[SUPPLIED DATA]

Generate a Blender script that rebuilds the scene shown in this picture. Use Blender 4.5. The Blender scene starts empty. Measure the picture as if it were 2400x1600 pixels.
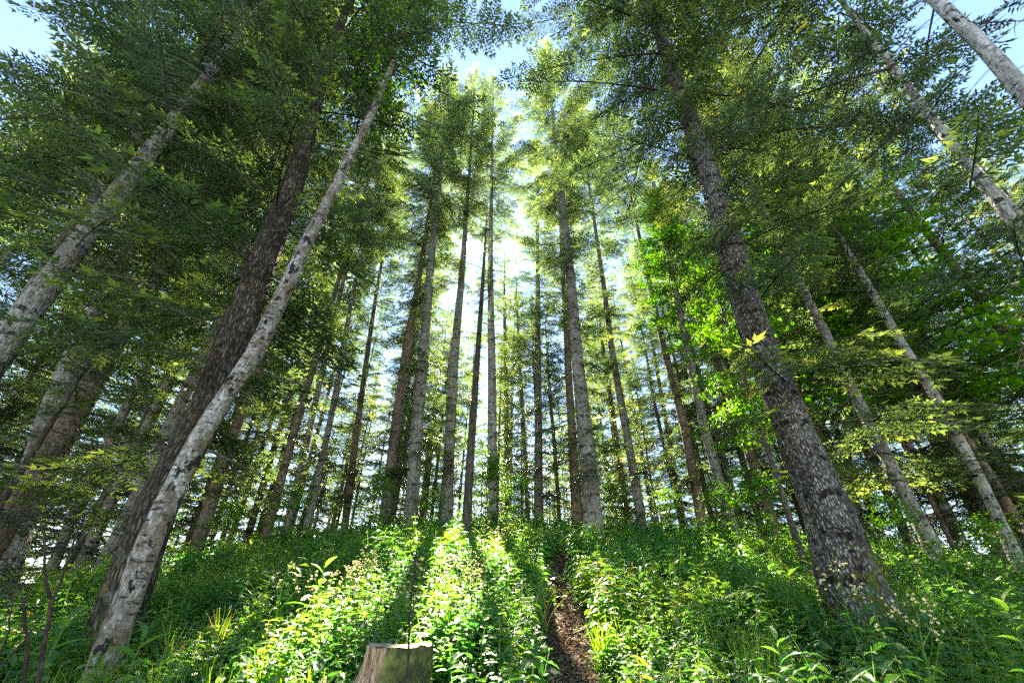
import bpy, math, random
import numpy as np
from mathutils import Matrix, Vector
R = math.radians
rng = np.random.default_rng(11)
random.seed(5)
scene = bpy.context.scene
COL = scene.collection

# ------------------------------------------------------------------ camera
PITCH, ROLL, F = R(32.6), R(0.5), 1000.0            # F in pixels of the 2400 wide photograph
fw = np.array([0, math.cos(PITCH), math.sin(PITCH)])
r0 = np.array([1.0, 0, 0]); u0 = np.array([0, -math.sin(PITCH), math.cos(PITCH)])
rt = r0 * math.cos(ROLL) + u0 * math.sin(ROLL)
up = u0 * math.cos(ROLL) - r0 * math.sin(ROLL)
cam = bpy.data.cameras.new("camera"); camo = bpy.data.objects.new("camera", cam); COL.objects.link(camo)
m = Matrix.Identity(4)
for i in range(3):
    m[i][0] = rt[i]; m[i][1] = up[i]; m[i][2] = -fw[i]
camo.matrix_world = m
cam.sensor_width = 36; cam.lens = 36 * F / 2400; cam.clip_start = 0.02; cam.clip_end = 4000
scene.camera = camo

def ray(x, y):
    d = fw + (x - 1200) / F * rt - (y - 800) / F * up
    return d
def proj(p):
    p = np.asarray(p, float); z = p @ fw
    return 1200 + F * (p @ rt) / z, 800 - F * (p @ up) / z

# ------------------------------------------------------------------ light
sd = ray(1109, 585); sd /= np.linalg.norm(sd)
SUN_EL = math.asin(sd[2]); SUN_AZ = math.atan2(sd[0], sd[1])
w = bpy.data.worlds.new("World"); scene.world = w; w.use_nodes = True
nt = w.node_tree; nt.nodes.clear()
out = nt.nodes.new("ShaderNodeOutputWorld"); bg = nt.nodes.new("ShaderNodeBackground")
sky = nt.nodes.new("ShaderNodeTexSky"); sky.sky_type = 'NISHITA'; sky.sun_disc = False
sky.sun_elevation = SUN_EL; sky.sun_rotation = SUN_AZ; sky.dust_density = .05; sky.air_density = 1.0; sky.ozone_density = 1.0
bg.inputs['Strength'].default_value = 0.05
nt.links.new(sky.outputs[0], bg.inputs[0])
# the sun's own disc in the sky
tc = nt.nodes.new("ShaderNodeTexCoord"); dt = nt.nodes.new("ShaderNodeVectorMath"); dt.operation = 'DOT_PRODUCT'
nrm = nt.nodes.new("ShaderNodeVectorMath"); nrm.operation = 'NORMALIZE'
nt.links.new(tc.outputs['Generated'], nrm.inputs[0]); nt.links.new(nrm.outputs[0], dt.inputs[0])
dt.inputs[1].default_value = tuple(sd)
gt = nt.nodes.new("ShaderNodeMath"); gt.operation = 'GREATER_THAN'; gt.inputs[1].default_value = math.cos(R(1.3))
nt.links.new(dt.outputs['Value'], gt.inputs[0])
bg2 = nt.nodes.new("ShaderNodeBackground"); bg2.inputs['Strength'].default_value = 60; bg2.inputs['Color'].default_value = (1, .95, .85, 1)
mx = nt.nodes.new("ShaderNodeMixShader")
nt.links.new(gt.outputs[0], mx.inputs[0]); nt.links.new(bg.outputs[0], mx.inputs[1]); nt.links.new(bg2.outputs[0], mx.inputs[2])
nt.links.new(mx.outputs[0], out.inputs[0])

sl = bpy.data.lights.new("sun", 'SUN'); sl.energy = 5; sl.angle = R(0.5); sl.color = (1, .88, .63)
so = bpy.data.objects.new("sun", sl); COL.objects.link(so)
so.rotation_euler = Vector(-sd).to_track_quat('-Z', 'Y').to_euler()

scene.view_settings.view_transform = 'Standard'; scene.view_settings.look = 'None'
scene.view_settings.exposure = 3.45; scene.view_settings.gamma = 1
c = scene.cycles
c.max_bounces = 9; c.diffuse_bounces = 5; c.transmission_bounces = 6; c.glossy_bounces = 2; c.transparent_max_bounces = 8
c.use_denoising = False; c.denoising_input_passes = 'RGB_ALBEDO_NORMAL'
c.caustics_reflective = False; c.caustics_refractive = False
c.sample_clamp_indirect = 8
c.adaptive_threshold = 0.02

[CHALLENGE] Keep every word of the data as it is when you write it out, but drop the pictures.

[SOLUTION TO THE EXERCISE]
Generate a Blender script that rebuilds the scene shown in this picture. Use Blender 4.5. The Blender scene starts empty. Measure the picture as if it were 2400x1600 pixels.
import bpy, math, random
import numpy as np
from mathutils import Matrix, Vector
R = math.radians
rng = np.random.default_rng(11)
random.seed(5)
scene = bpy.context.scene
COL = scene.collection

# ------------------------------------------------------------------ camera
PITCH, ROLL, F = R(32.6), R(0.5), 1000.0            # F in pixels of the 2400 wide photograph
fw = np.array([0, math.cos(PITCH), math.sin(PITCH)])
r0 = np.array([1.0, 0, 0]); u0 = np.array([0, -math.sin(PITCH), math.cos(PITCH)])
rt = r0 * math.cos(ROLL) + u0 * math.sin(ROLL)
up = u0 * math.cos(ROLL) - r0 * math.sin(ROLL)
cam = bpy.data.cameras.new("camera"); camo = bpy.data.objects.new("camera", cam); COL.objects.link(camo)
m = Matrix.Identity(4)
for i in range(3):
    m[i][0] = rt[i]; m[i][1] = up[i]; m[i][2] = -fw[i]
camo.matrix_world = m
cam.sensor_width = 36; cam.lens = 36 * F / 2400; cam.clip_start = 0.02; cam.clip_end = 4000
scene.camera = camo

def ray(x, y):
    d = fw + (x - 1200) / F * rt - (y - 800) / F * up
    return d
def proj(p):
    p = np.asarray(p, float); z = p @ fw
    return 1200 + F * (p @ rt) / z, 800 - F * (p @ up) / z

# ------------------------------------------------------------------ light
sd = ray(1109, 585); sd /= np.linalg.norm(sd)
SUN_EL = math.asin(sd[2]); SUN_AZ = math.atan2(sd[0], sd[1])
w = bpy.data.worlds.new("World"); scene.world = w; w.use_nodes = True
nt = w.node_tree; nt.nodes.clear()
out = nt.nodes.new("ShaderNodeOutputWorld"); bg = nt.nodes.new("ShaderNodeBackground")
sky = nt.nodes.new("ShaderNodeTexSky"); sky.sky_type = 'NISHITA'; sky.sun_disc = False
sky.sun_elevation = SUN_EL; sky.sun_rotation = SUN_AZ; sky.dust_density = .05; sky.air_density = 1.0; sky.ozone_density = 1.0
bg.inputs['Strength'].default_value = 0.05
nt.links.new(sky.outputs[0], bg.inputs[0])
# the sun's own disc in the sky
tc = nt.nodes.new("ShaderNodeTexCoord"); dt = nt.nodes.new("ShaderNodeVectorMath"); dt.operation = 'DOT_PRODUCT'
nrm = nt.nodes.new("ShaderNodeVectorMath"); nrm.operation = 'NORMALIZE'
nt.links.new(tc.outputs['Generated'], nrm.inputs[0]); nt.links.new(nrm.outputs[0], dt.inputs[0])
dt.inputs[1].default_value = tuple(sd)
gt = nt.nodes.new("ShaderNodeMath"); gt.operation = 'GREATER_THAN'; gt.inputs[1].default_value = math.cos(R(1.3))
nt.links.new(dt.outputs['Value'], gt.inputs[0])
bg2 = nt.nodes.new("ShaderNodeBackground"); bg2.inputs['Strength'].default_value = 60; bg2.inputs['Color'].default_value = (1, .95, .85, 1)
mx = nt.nodes.new("ShaderNodeMixShader")
nt.links.new(gt.outputs[0], mx.inputs[0]); nt.links.new(bg.outputs[0], mx.inputs[1]); nt.links.new(bg2.outputs[0], mx.inputs[2])
nt.links.new(mx.outputs[0], out.inputs[0])

sl = bpy.data.lights.new("sun", 'SUN'); sl.energy = 5; sl.angle = R(0.5); sl.color = (1, .88, .63)
so = bpy.data.objects.new("sun", sl); COL.objects.link(so)
so.rotation_euler = Vector(-sd).to_track_quat('-Z', 'Y').to_euler()

scene.view_settings.view_transform = 'Standard'; scene.view_settings.look = 'None'
scene.view_settings.exposure = 3.45; scene.view_settings.gamma = 1
c = scene.cycles
c.max_bounces = 9; c.diffuse_bounces = 5; c.transmission_bounces = 6; c.glossy_bounces = 2; c.transparent_max_bounces = 8
c.use_denoising = False; c.denoising_input_passes = 'RGB_ALBEDO_NORMAL'
c.caustics_reflective = False; c.caustics_refractive = False
c.sample_clamp_indirect = 8
c.adaptive_threshold = 0.02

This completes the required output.